*WRITTEN EXERCISE*
Leaving the pictures out, print the lines from the first line of the listing through the line containing "br.build('eave_return',M['gutter'],house,bevel=.003)", exactly as they read, and no others.

=== SUPPLIED DATA ===

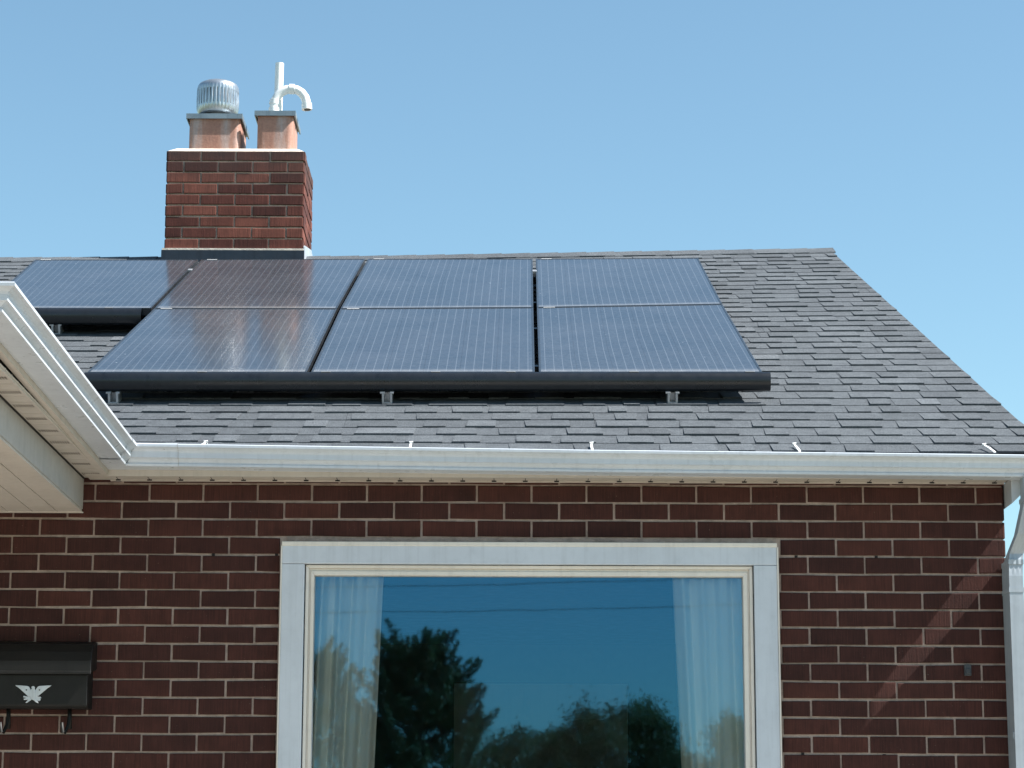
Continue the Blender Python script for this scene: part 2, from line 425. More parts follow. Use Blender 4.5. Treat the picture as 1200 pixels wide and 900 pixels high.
# rake trim board along the right slope
rk=MB()
for (s0,s1) in ((0,1.0),):
    p0=Vector((2.045,EY+.01,EZ)); L=RL(1.92); p1=RF(1.905,L)
    def ring(p,dz0,dz1): return [Vector((p.x-.02,p.y,p.z+dz0)),Vector((p.x,p.y,p.z+dz0)),Vector((p.x,p.y,p.z+dz1)),Vector((p.x-.02,p.y,p.z+dz1))]
    p2=Vector((2.0,9.45,EZ))
    rk.sweep([ring(p0,-.10,-.022),ring(p1,-.12,-.022),ring(p2,-.12,-.022)])
rk.build('rake_board',M['gutter'],house)
rs_=MB()
p0=Vector((2.03,EY+.15,EZ-.045)); p1=RF(1.89,RL(1.92))-Vector((0,0,.10)); p2=Vector((1.985,9.4,EZ-.10))
rs_.sweep([[Vector((WR-.002,p.y,p.z)),p,p+Vector((0,0,.006)),Vector((WR-.002,p.y,p.z+.006))] for p in (p0,p1,p2)])
rs_.build('rake_soffit',M['soffit'],house)
# boxed end return below the rake
br=MB()
prof=[(WR+.003,3.127),(WR+.058,3.127),(WR+.058,3.082),(WR+.045,3.070),(WR+.003,3.030)]
br.sweep([[(px,y,pz) for px,pz in prof] for y in (-.128,.22)])
br.sweep([[(px,y,pz) for px,pz in ((WR+.061,3.128),(2.03,3.128),(2.03,3.118),(WR+.061,3.118))] for y in (-.128,.22)])
br.build('eave_return',M['gutter'],house,bevel=.003)

# ------------------------------------------------------------------ gutters (K profile)
PROF=[(-.118,-.002),(-.118,-.078),(-.043,-.078),(-.038,-.0765),(-.0372,-.069),(-.0408,-.0645),(-.038,-.059),(-.031,-.0525),(-.0205,-.0485),(-.0200,-.038),(-.019,-.0265),(-.012,-.0185),(-.003,-.0145),(.003,-.012),(.0035,-.003),(.001,0),(-.010,0),(-.012,-.003),(-.0035,-.005),(-.005,-.0145),(-.016,-.0235),(-.022,-.036),(-.0235,-.046),(-.040,-.062),(-.044,-.0755),(-.116,-.0755),(-.116,-.002)]
RX=-1.372; GY=-.255
def st_corner(z,sc_=1.0): return [(RX+o*sc_,GY-o*sc_,z+h*sc_) for o,h in PROF]
def main_st(x,z): return [(x,GY-o,z+h) for o,h in PROF]
def porch_st(y,z): return [(RX+o,y,z+h) for o,h in PROF]
g=MB(); g.sweep([st_corner(3.2255),main_st(.3,3.2075),main_st(2.075,3.194)])
gut=g.build('gutter',M['gutter'],house)
# corner mitre sleeve and its seam
g=MB()
def off(st,dx,dy,dz): return [(a+dx,b_+dy,c_+dz) for a,b_,c_ in st]
PS=PROF; 
def sleeve(pts): return pts
OUT=[(o+ (.0018 if i>2 else 0),h-(.0018 if h<-.05 else 0)+(.0012 if h>-.003 else 0)) for i,(o,h) in enumerate(PROF[1:17])]
rows=[[(RX+o,GY-.105,3.2262+h) for o,h in OUT],[(RX+o,GY-o,3.2255+h) for o,h in OUT],[(RX+.155,GY-o,3.2240+h) for o,h in OUT]]
g.sweep(rows,closed=False,caps=False); g.build('gutter_corner',M['gutter'],gut)
g=MB()
for xx in (RX+.1555,):
    g.sweep([[(xx,GY-o-.0004,3.224+h) for o,h in OUT[2:]],[(xx+.0022,GY-o-.0004,3.224+h) for o,h in OUT[2:]]],closed=False,caps=False)
g.build('gutter_seam',M['seam'],gut)
sc_=MB(); sc_.lathe((RX+.105,0,0),[(0.0001,0),(.0035,0),(.003,.002),(.0001,.0022)],12)
sc_.v=[(x_,GY+.0105-(z_),3.2245-.018+y_) for x_,y_,z_ in sc_.v]; sc_.build('screw',M['seam'],gut)
# hanger straps hooked over the rim
def hanger(x,tilt):
    h=MB(); s0=.02; z=3.205
    pts=[Vector((x,GY+.02,z)),Vector((x+.002,GY+.045,z+.008)),RF(x+tilt*.2,.125,.017),RF(x+tilt*.5,.165,.018),RF(x+tilt*.6,.17,.012)]
    rows=[]
    for i,p in enumerate(pts):
        w=.0045 if i<3 else .0035
        rows.append([p+Vector((-w,0,0)),p+Vector((w,0,0)),p+Vector((w,0,.003)),p+Vector((-w,0,.003))])
    h.sweep(rows); h.tube([pts[3]+Vector((-.007,0,.004)),pts[3]+Vector((.008,0,.006))],.004,8)
    return h.build('hanger',M['pvc'],gut)
for hx,t in ((-1.145,.035),(-.352,.004),(.331,.004),(1.108,-.014),(1.838,-.035)): hanger(hx,t)

# fascia and soffit of the front eave
f=MB(); f.box((-1.50,-.137,3.121),(2.03,-.118,3.188)); f.build('fascia',M['soffit'],house)
s=MB(); s.box((-1.58,-.120,3.129),(WR+.06,.0,3.135))
s.box((-1.5,-.016,3.1225),(WR,-.0035,3.1285))            # wall channel
for i in range(29):
    xx=-1.47+i*.1195
    s.box((xx-.0012,-.117,3.1284),(xx+.0012,-.017,3.1292),m=1)
    s.box((xx-.009,-.0185,3.1235),(xx+.009,-.0163,3.1288),m=1)
s.build('soffit',[M['soffit'],M['hole']],house)

# ------------------------------------------------------------------ porch
PY=-2.615; PXL=-5.3; BX=-1.603
g=MB(); g.sweep([[(PXL,PY-o*-1*-1,3.262+h) for o,h in PROF],[(RX+o,PY-o,3.262+h) for o,h in PROF],st_corner(3.2255)])
pg=g.build('porch_gutter',M['gutter'],house,label='white porch gutter running towards the viewer at the left')
# fascia under the gutter, soffit with vents
f=MB()
fx0,fx1=RX-.140,RX-.117
def pz(y): return 3.2255+(3.262-3.2255)*(GY-y)/(GY-PY)
f.hexa([(fx0,PY+.14,pz(PY)-.10),(fx1,PY+.14,pz(PY)-.10),(fx1,-.12,pz(GY)-.103),(fx0,-.12,pz(GY)-.103),(fx0,PY+.14,pz(PY)-.004),(fx1,PY+.14,pz(PY)-.004),(fx1,-.12,pz(GY)-.02),(fx0,-.12,pz(GY)-.02)])
f.box((PXL,PY+.119,3.158),(fx0+.002,PY+.1385,3.262)); f.box((PXL,PY+.1395,3.1345),(fx0-.001,-2.39,3.140)); f.box((PXL,PY+.119,3.1345),(fx0-.001,PY+.1385,3.1575))
f.build('porch_fascia',M['soffit'],house)
s=MB(); ZS=3.133
y=-2.5; i=0
while y<-.03:
    y1=min(y+.0985,-.02)
    r=.5
    s.box((BX-.01,y,ZS),(fx0+.004,y1-.006,ZS+.006))
    s.box((BX-.01,y1-.006,ZS+.003),(fx0+.004,y1,ZS+.009),m=0)
    y=y1; i+=1
s.box((BX,-2.5,ZS-.004),(BX+.006,-.02,ZS+.001),m=2)
s.box((fx0-.006,-2.5,ZS-.006),(fx0+.001,-.02,ZS+.0005),m=0)
ps=s.build('porch_soffit',[M['soffit'],M['seam'],M['hole']],house)
for i in range(11):
    yy=-.10-i*.2235
    v=MB()
    for a in range(9):
        for c in range(4):
            xx=BX+.012+a*.0085; y2=yy-c*.011
            v.box((xx,y2-.0035,ZS-.0012),(xx+.0055,y2,ZS-.0004))
    v.build('vent_grille',M['groove'],ps)
# beam and ceiling
bm_=MB(); bm_.box((BX-.16,-2.40,3.014),(BX,-.004,3.134)); bm_.box((PXL+.2,-2.40,3.0145),(BX-.161,-2.26,3.133)); bm_.build('porch_beam',M['beam'],house,bevel=.003)
c=MB(); x=BX-.003; first=True
while x>PXL+.1:
    w=.0945
    c.box((x-w+.0035,-2.395,3.004),(x,-.006,3.012))
    c.box((x-w,-2.395,3.0075),(x-w+.0035,-.006,3.0115),m=1)
    c.box((x-w-.006,-.010,3.0035),(x-w+.010,-.0055,3.0075),m=2)
    x-=w
c.box((PXL+.1,-.0165,2.9995),(BX+.002,-.003,3.0037))
c.build('porch_ceiling',[M['ceiling'],M['groove'],M['hole']],house)
p=MB()
for px_ in (-3.3,-5.1):
    p.box((px_,-2.39,.02),(px_+.14,-2.25,3.0)); p.box((px_-.03,-2.42,.02),(px_+.17,-2.22,.14)); p.box((px_-.03,-2.42,2.9),(px_+.17,-2.22,3.003))
    p.build('porch_post',M['post'],house,bevel=.006); p=MB()
pr=MB(); nx,ny=12,10
def pzr(x,y): return min(3.235+.055*(y-PY), 3.235+.09*(RX-.06-x), 3.9)
for i in range(nx):
    for j in range(ny):
        X=[RX-.06+(PXL-RX+.06)*(i+a)/nx for a in (0,1)]; Y=[PY+.06+(3.05)*(j+a)/ny for a in (0,1)]
        pr.face([(X[1],Y[0],pzr(X[1],Y[0])),(X[0],Y[0],pzr(X[0],Y[0])),(X[0],Y[1],pzr(X[0],Y[1])),(X[1],Y[1],pzr(X[1],Y[1]))])
pr.build('porch_roof',M['shingle'],house)
b=MB(); b.box((-5.2,-2.7,0),(-1.5,-.001,.35)); b.build('porch_floor',M['kerb'],house,bevel=.01)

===

*SOLUTION FOR THIS TASK*
Continue the Blender Python script for this scene: part 2, from line 425. More parts follow. Use Blender 4.5. Treat the picture as 1200 pixels wide and 900 pixels high.
# rake trim board along the right slope
rk=MB()
for (s0,s1) in ((0,1.0),):
    p0=Vector((2.045,EY+.01,EZ)); L=RL(1.92); p1=RF(1.905,L)
    def ring(p,dz0,dz1): return [Vector((p.x-.02,p.y,p.z+dz0)),Vector((p.x,p.y,p.z+dz0)),Vector((p.x,p.y,p.z+dz1)),Vector((p.x-.02,p.y,p.z+dz1))]
    p2=Vector((2.0,9.45,EZ))
    rk.sweep([ring(p0,-.10,-.022),ring(p1,-.12,-.022),ring(p2,-.12,-.022)])
rk.build('rake_board',M['gutter'],house)
rs_=MB()
p0=Vector((2.03,EY+.15,EZ-.045)); p1=RF(1.89,RL(1.92))-Vector((0,0,.10)); p2=Vector((1.985,9.4,EZ-.10))
rs_.sweep([[Vector((WR-.002,p.y,p.z)),p,p+Vector((0,0,.006)),Vector((WR-.002,p.y,p.z+.006))] for p in (p0,p1,p2)])
rs_.build('rake_soffit',M['soffit'],house)
# boxed end return below the rake
br=MB()
prof=[(WR+.003,3.127),(WR+.058,3.127),(WR+.058,3.082),(WR+.045,3.070),(WR+.003,3.030)]
br.sweep([[(px,y,pz) for px,pz in prof] for y in (-.128,.22)])
br.sweep([[(px,y,pz) for px,pz in ((WR+.061,3.128),(2.03,3.128),(2.03,3.118),(WR+.061,3.118))] for y in (-.128,.22)])
br.build('eave_return',M['gutter'],house,bevel=.003)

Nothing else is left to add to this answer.